Quelle est la constitution de l’équipe qui a mené à bien cet objectif et comment elle travaille ?

Il y a tellement de personnes qu’on ne peut pas tout citer. Néanmoins, il y a des personnes référentes dont les noms méritent d’être cités. Il y a Bonaventure Dossou avec qui on a collaboré sur le FFA Translate. En fait, c’est la première machine de traduction du fon vers le français qu’on a sortie autour des années 2021. Cela a été une étape cruciale pour plébisciter le fon vers Google désormais. Après Bonaventure, il y a Ricardo Ahouanvlamin qui a travaillé dans l’équipe I AM YORCLOUNON. Il y a un autre, Marcel Codjia, qui est le premier à croire en tout ce combat depuis 2018. Il y a Fulbert Tchiakpè, développeur de I AM YORCLOUNON, qui travaille sans cesse. Il y a Marina, Huguette, Charlemagne et plein de personnes qui travaillent au jour le jour pour que le fon soit digitalisé. Récemment, il y a pas mal de personnes de l’écosystème institutionnel comme le ministre du numérique et de la digitalisation et l’Agence des systèmes d’information numériques (ASIN).

Combien de temps vous a-t-il fallu pour en arriver là aujourd’hui ?

Le processus a vraiment duré. D’abord, la première étape, ça a été beaucoup plus de créer des contenus. Et dans la création des contenus, on a également pensé à la digitalisation des contenus en fon. On a traduit beaucoup de contenus en fon et il y a pas mal de solutions qui ont été créées en amont. Par exemple, le sticker en fon-gbe, le clavier des langues béninoises et des campagnes de valorisation des termes du numérique en fon, des droits en fon et pas mal de choses. Tout cet écosystème a fait qu’on a rencontré pas mal de personnes. Et l’une des personnes notables qu’on a rencontrée sur ce parcours, c’est Bonaventure Dossou qui est spécialiste en intelligence artificielle et qui est spécialiste en Machine Learning, qui a fait un stage à Google et qui a vraiment milité pour le fon au sein de Google. Il a été le grand acteur, sinon le principal, de l’avènement du fon sur Google Translate. Autour de lui, beaucoup de personnes, dont nous et d’autres avec I AM YORCLOUNON, ont travaillé à cet effet.  Donc, le processus a duré.
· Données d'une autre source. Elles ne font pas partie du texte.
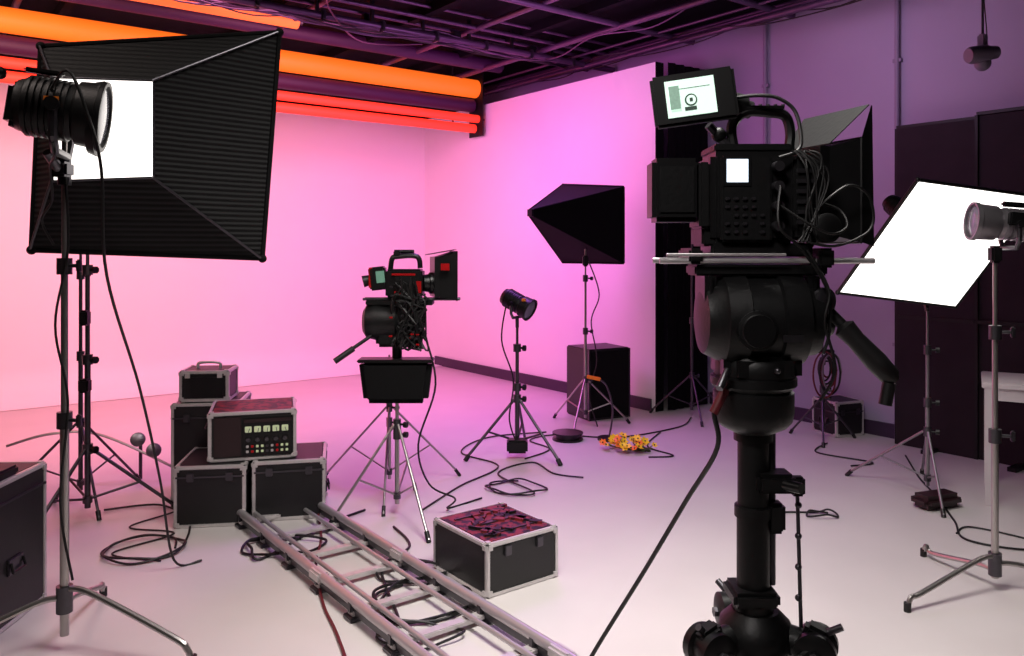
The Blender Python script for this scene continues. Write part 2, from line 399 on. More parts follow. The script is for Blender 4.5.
for i in range(9):
    for j in range(2):
        mm = ['alu', 'gauge', 'steel2', 'red', 'gauge'][(i*3+j*5) % 5]
        t.box('buttons_'+mm, (-.03+i*.028, -.222, .055+j*.03), (.015, .01, .014), mm, bev=.002)
t.sweep('side_handle', [(-.26, -.05, .2), (-.275, -.03, .17), (-.275, .06, .17), (-.26, .08, .2)], .008, 'black')
t = T('small_equipment_case', -1.99, 5.26, .625, rot=6)
fcase(t, (0, 0, 0), .31, .26, .2, lid=None)
t.box('front_recess', (.02, -.132, .1), (.2, .01, .12), 'black', bev=.003)
t.sweep('top_handle', [(-.07, 0, .2), (-.06, 0, .235), (.06, 0, .235), (.07, 0, .2)], .01, 'alu')
t.box('latches', (-.1, -.135, .17), (.03, .01, .03), 'alu'); t.box('latches', (.1, -.135, .17), (.03, .01, .03), 'alu')

# foreground case (parallel to the room)
p = W(-.115, 3.66)
t = T('flight_case', p.x+.0, p.y+.0, 0, room=True)
fcase(t, (.215, .235, 0), .43, .47, .25, top='paneltop', lid=None)
t.box('lid_rim', (.215, .235, .252), (.3, .02, .01), 'steel2'); t.box('lid_rim', (.215, .1, .252), (.3, .012, .008), 'steel2'); t.box('lid_rim', (.215, .37, .252), (.3, .012, .008), 'steel2')
for i in range(30):
    a = random.random(); b = random.random()
    t.box('lid_clutter', (.05+.33*a, .06+.36*b, .256), (.03+.05*random.random(), .01+.03*random.random(), .012), 'paneltop', rot=(0, 0, random.random()*180))
for k in (.12, .31): t.box('latches', (k, -.003, .2), (.04, .012, .05), 'steel2', bev=.004)
# left tall case
t = T('equipment_trunk', -2.44, 3.42, rot=2)
fcase(t, (0, 0, 0), .62, .5, .63, lid=.85)
t.box('top_gear', (.2, -.05, .65), (.2, .2, .04), 'matte', bev=.01); t.box('top_gear_red', (.22, -.1, .675), (.08, .05, .01), 'paneltop')
# background black cabinet
t = T('loudspeaker_cabinet', .83, 7.75, rot=26)
t.box('cabinet', (0, 0, .335), (.46, .42, .67), 'panel', bev=.012)
t.box('grille', (0, -.213, .335), (.42, .012, .62), 'nylon', bev=.004)
for sx in (-1, 1):
    t.box('corner_trim', (sx*.225, -.205, .335), (.012, .02, .66), 'steel2')
t.box('feet', (0, 0, .004), (.4, .36, .008), 'rubber')

# ------------------------------------------------------------ dolly track (parallel to room Y)
t = T('camera_dolly_track', 0, 0, 0, room=True)
y0, y1 = .9, 4.72
xa, xb = 1.55, 1.98
for x in (xa, xb):
    t.cyl('rails', (x, y0, .075), (x, y1, .075), .022, 'rail', seg=18)
    t.cyl('rail_ends', (x, y1, .075), (x, y1+.02, .075), .026, 'rubber', seg=14)
    t.box('rail_feet_strip', (x, (y0+y1)/2, .04), (.018, y1-y0, .03), 'steel2')
for x in (xa+.085, xb-.085):
    t.cyl('inner_tubes', (x, y0, .055), (x, y1-.05, .055), .012, 'rail', seg=10)
k = 0; y = y1-.1
while y > y0:
    t.box('sleepers', ((xa+xb)/2, y, .03), (xb-xa+.04, .05, .022), 'alu', bev=.004)
    for x in (xa, xb):
        t.box('sleeper_pads', (x, y, .01), (.07, .08, .02), 'steel2', bev=.004)
        t.box('clamps', (x, y, .055), (.05, .035, .05), 'steel2', bev=.006)
    y -= .36
for y in (3.55, 2.3):
    for x in (xa, xb): t.box('joint_plates', (x, y, .07), (.058, .12, .05), 'alu', bev=.01)

# ------------------------------------------------------------ mid camera on stand
t = T('video_camera_on_stand', -.694, 4.83)
stand(t, .98, .5, .55, 0, r=.014, feet=[(.24, -.46), (-.36, -.26), (.05, .5)])
t.cyl('column', (0, 0, .9), (0, 0, 1.08), .03, 'matte')
t.box('battery_bag', (.0, -.03, .815), (.44, .13, .26), 'nylon', bev=.03, taper=.86)
t.box('bag_rim', (.0, -.03, .94), (.45, .14, .02), 'black', bev=.006)
t.lathe('fluid_head', (-.2, 0, 1.17), (1, 0, 0), [(0, .07), (.02, .1), (.08, .115), (.14, .1), (.2, .11), (.24, .08)], 'matte')
t.box('fluid_head_base', (-.04, 0, 1.07), (.16, .14, .1), 'matte', bev=.02)
t.box('base_plate', (.02, 0, 1.285), (.4, .12, .03), 'matte', bev=.005)
for y in (-.035, .035): t.cyl('rods', (-.2, y, 1.305), (.38, y, 1.305), .008, 'steel2', seg=10)
t.box('camera_body', (.05, 0, 1.40), (.22, .15, .17), 'black', bev=.012)
t.box('side_panel', (.06, -.078, 1.41), (.12, .008, .08), 'matte', bev=.003)
t.box('red_trim', (.05, -.083, 1.455), (.14, .005, .012), 'red'); t.box('red_trim', (.14, -.08, 1.38), (.03, .008, .07), 'red'); t.box('red_trim', (-.15, -.045, 1.435), (.02, .04, .12), 'red'); t.box('red_trim', (.3, -.115, 1.5), (.05, .012, .04), 'red')
t.box('red_trim', (.02, -.083, 1.34), (.05, .008, .03), 'red')
t.box('viewfinder', (-.11, -.02, 1.43), (.1, .09, .14), 'black', rot=(0, -6, 0), bev=.01)
t.box('viewfinder_screen', (-.09, -.068, 1.44), (.05, .006, .07), 'screenr', rot=(0, -6, 0))
t.cyl('eyepiece', (-.16, -.02, 1.42), (-.20, -.03, 1.41), .03, 'rubber', r2=.036)
t.lathe('lens', (.16, 0, 1.40), (1, .25, 0), [(0, .05), (.03, .055), (.035, .065), (.07, .065), (.075, .05), (.12, .05)], 'black')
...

On va dire que c’est depuis 2018 que chacun de son côté travaillait déjà sur le fond. On s’est rencontrés courant 2019-2020 et on a fait le chemin ensemble pour d’autres victoires. Il y a eu des travaux spécifiques de chaque côté et il y a eu des travaux communs aussi. C’est tout ça qui a été mis dans le panier pour que Google s’intéresse au fon en fin de compte. Voilà !

Quels sont les projets qui vont succéder à celui-ci ?

Déjà, au niveau institutionnel, nous, on compte travailler sur ce volet-là. Que la langue soit institutionnalisée, c’est très important parce que c’est une question de souveraineté. La langue est une question de souveraineté et d’identité d’un peuple. Un peuple sans culture n’est pas un peuple et une culture sans langue n’est pas une culture en fait. Et effectivement, nous avons la richesse du Bénin qu’on ait plus d’une soixantaine de langues et parmi ces langues-là il y a le fon qui représente plus ou moins le Bénin, qu’on le veuille ou pas. Donc, c’est une grande avancée pour le Bénin aujourd’hui, culturellement, politiquement et en matière de souveraineté.

Quel est votre sentiment de l’accueil que cette nouvelle a suscité sur les réseaux sociaux ?

Certes, c’est une victoire d’une équipe plus ou moins restreinte, mais aussi de tout l’écosystème béninois du digital. C’est tout le Bénin qui en porte la paternité et tout le monde mérite de la célébrer comme une victoire. Le fon, autant que les autres langues béninoises, est notre langue. On a le droit de la parler, on a le droit de faire des traductions sur Google Translate désormais et c’est ça qui est bien. En termes d’avancées, déjà, cela hisse le Bénin au niveau des pays avec des langues dominantes. Vous savez, le yoruba est sur Google Translate depuis une dizaine d’années et maintenant le Bénin est représenté par le fon, la langue la plus parlée. C’est une suite logique et cela nous appelle à voir beaucoup d’autres choses.

Un appel à lancer aux autorités et aux populations ?

Je vous invite à utiliser Google Translate en fon. Je vous invite à consulter les travaux de toutes les personnes qui ont travaillé, à aller visiter le site web de I AM YORCLOUNON et à profiter au maximum des langues.